As Woods J. noted:  “The function of each is, at a basic level, the management of property” (para. 159).

[15]                          As with corporations, residence of a trust should be determined by the principle that a trust resides for the purposes of the Act  where “its real business is carried on” (De Beers, at p. 458), which is where the central management and control of the trust actually takes place.  As indicated, the Tax Court judge found as a fact that the main beneficiaries exercised the central management and control of the trusts in Canada.  She found that St. Michael had only a limited role ― to provide administrative services ― and little or no responsibility beyond that (paras. 189-90).  Therefore, on this test, the trusts must be found to be resident in Canada.  This is not to say that the residence of a trust can never be the residence of the trustee.  The residence of the trustee will also be the residence of the trust where the trustee carries out the central management and control of the trust, and these duties are performed where the trustee is resident.  These, however, were not the facts in this case.

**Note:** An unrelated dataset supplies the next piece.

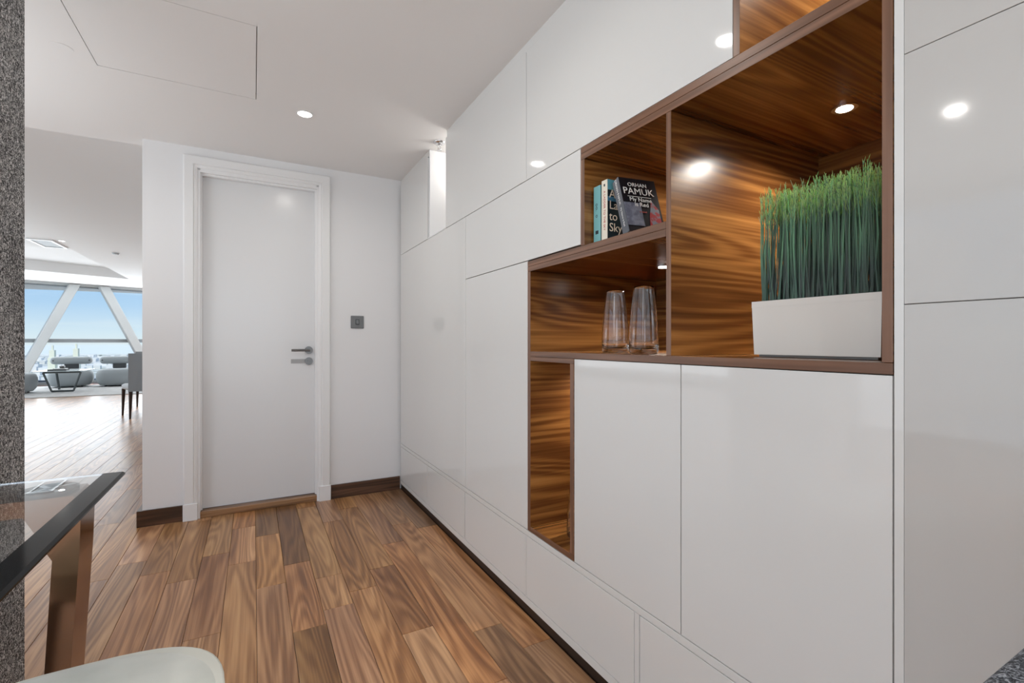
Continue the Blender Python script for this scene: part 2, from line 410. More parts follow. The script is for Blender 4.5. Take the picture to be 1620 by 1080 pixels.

[16]                          We agree with Woods J. that adopting a similar test for trusts and corporations promotes “the important principles of consistency, predictability and fairness in the application of tax law” (para. 160).  As she noted, if there were to be a totally different test for trusts than for corporations, there should be good reasons for it.  No such reasons were offered here.

[17]                          For these reasons, we would dismiss the appeals with costs.

[18]                          In the alternative, the Minister argued that the trusts are deemed residents of Canada under s. 94, which provides a scheme for taxing non-resident trusts.  Even if the trusts were found not to be resident in Canada under common law principles, the Minister submitted that their assessments were justified under s. 94 because the trusts were deemed to be Canadian residents for the purposes of the Act , and therefore Canadian residents for the purposes of the treaty exemption.  In the case that this alternative argument failed, the Minister further argued that the tax benefit should be denied according to the general anti-avoidance rule under s. 245  of the Act  because it would frustrate the purpose of relevant parts of the treaty.

[19]                          Given our conclusion that the trusts are resident in Canada under common law principles, it is not necessary to consider the arguments made about s. 94  or s. 245  of the Act . We should not be understood as endorsing the reasons of the Federal Court of Appeal on those matters.

                    Appeals dismissed with costs.

                    Solicitors for the appellants:  Thorsteinssons, Toronto.

                    Solicitor for the respondent:  Attorney General of Canada, Ottawa.